Katek has your Dh spoken with his sister re. this current situation? Maybe the siblings need to formulate a plan to support each other.flowers

Ana Mon 17-Nov-14 22:53:13

It does sound as though your FIL is taking advantage, KateK. Has he said why he wants 2/3-weekly visits from you and DH?

He's obviously newly bereaved and perhaps just wants to keep in touch, but your DH must put his own health first, as soontobe has said.

His daughter lives nearby so there's no question that he's been abandoned or neglected, I think you should make it clear that visits can't be that frequent, but DH will phone him regularly.

soontobe Mon 17-Nov-14 22:44:34

Has your fil said sorry for anything?

Even if he has, it sounds like your DH cannot possibly manage any more trips than he is currently doing.
Your DH needs to look after his own health.

Does your DH phone your fil in between the 6 weeks at all?

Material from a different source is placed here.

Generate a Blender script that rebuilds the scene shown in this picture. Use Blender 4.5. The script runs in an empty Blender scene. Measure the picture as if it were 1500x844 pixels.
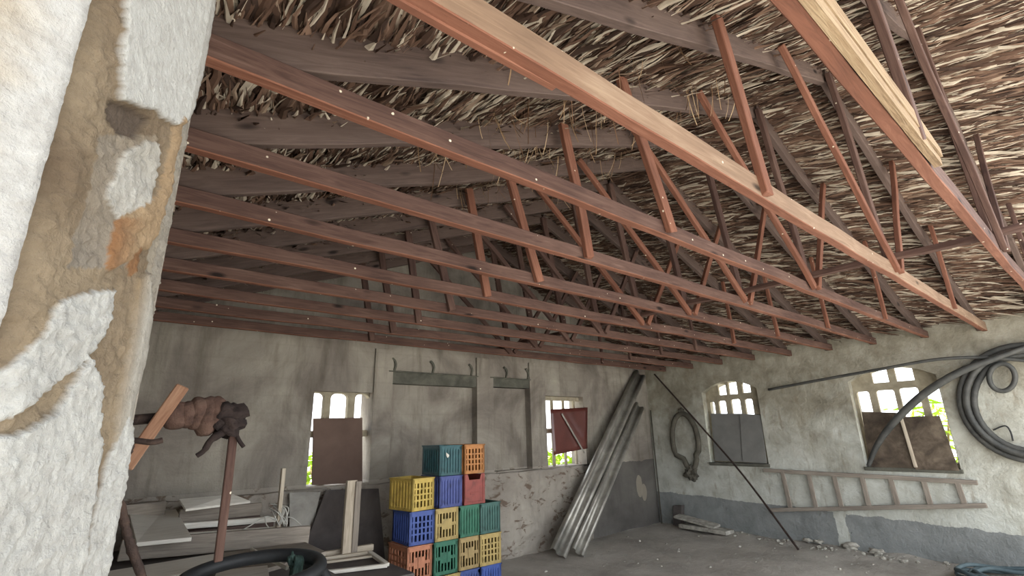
import bpy, bmesh, math, random
from mathutils import Vector, Matrix, noise as mn
random.seed(7)
SC = bpy.context.scene
COL = SC.collection
V = Vector
# ------------------------------------------------------------------ place
S = 1.1
CAM = V((0, 0, 1.705))
FPX = 718.9
PITCH, YAW, ROLL = math.radians(16.568), math.radians(39.542), math.radians(-1.43)
W, D, H = 8.704, 6.246, 2.831          # inner face of right wall, of back wall, underside of the tie beams
Y0, SP = 0.961, 0.5973                  # first truss, truss spacing
XL = 0.05                               # inner face of left wall
MID = 4.36
fw = V((math.sin(YAW)*math.cos(PITCH), math.cos(YAW)*math.cos(PITCH), math.sin(PITCH)))
r0 = V((math.cos(YAW), -math.sin(YAW), 0)); u0 = r0.cross(fw)
rt = r0*math.cos(ROLL) + u0*math.sin(ROLL)
up = -r0*math.sin(ROLL) + u0*math.cos(ROLL)
def at(u, v, axis, val):
    "point of the world plane axis=val seen at (u, v) of the photograph"
    d = fw*FPX + rt*(u-750) - up*(v-422)
    return CAM + d*((val-CAM[axis])/d[axis])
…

Katek Mon 17-Nov-14 22:37:54

Oh dear, not sure how to handle this current situation at all. It's now 5 weeks since MIL died and the cracks are beginning to show. DH has always had a very difficult relationship with his father and they were estranged for a number of years. They've been on speaking terms for 6 or so years now and obviously were a lot closer while MIL was unwell. Dh doesn't have any great desire to be any more involved than he already is. He's happy to phone his father on a regular basis and go and visit app 6 weekly (we are 150 miles away with no motorway). He also keeps in regular touch with his sister who only lives 5 minutes away from their father so she keeps him informed as to his health etc. The problem is that FIL wants us to go down every 2-3 weeks and we just can't do it. Not only has Dh had 2 heart attacks but he's still working and our children/grandchildren live 70 and 100 miles away so we have to factor them in. We also have our widowed daughter and small gd nearby who need our help and support. My husband says that he will end up falling out with his father again if he sees him too often. FIL is. and always has been, a very unpleasant, selfish and opinionated bully who has told my husband on more than one occasion that he's no son of his. He's never really accepted me as I was a divorcee with two young children when dh and I met 38 years ago. FIL still refers to the girls as 'her children' even though my husband has taken them to his heart - so much so that it was he who gave them both away. The girls were always tarted differently to my subsequent children and not acknowledged at birthdays or Xmas. I've tried to subdue my feelings on this so as not to interfere with what little relationship my husband had with his parents. Now, despite all the hurt and damage he's caused he's putting the emotional screws on to get what he wants. I know he's bereaved and lonely but the hurt he's caused looms large for dh and I and dh is carrying a huge burden of hurt and resentment. FIL thinks he deserves respect and consideration just by virtue of the fact that he is dh's father. There doesn't appear to be a way out of this situation but I can't stand back and see my husband run himself into the ground but my attempts to care for him are only adding to his quandary. Any suggestions would be much appreciated.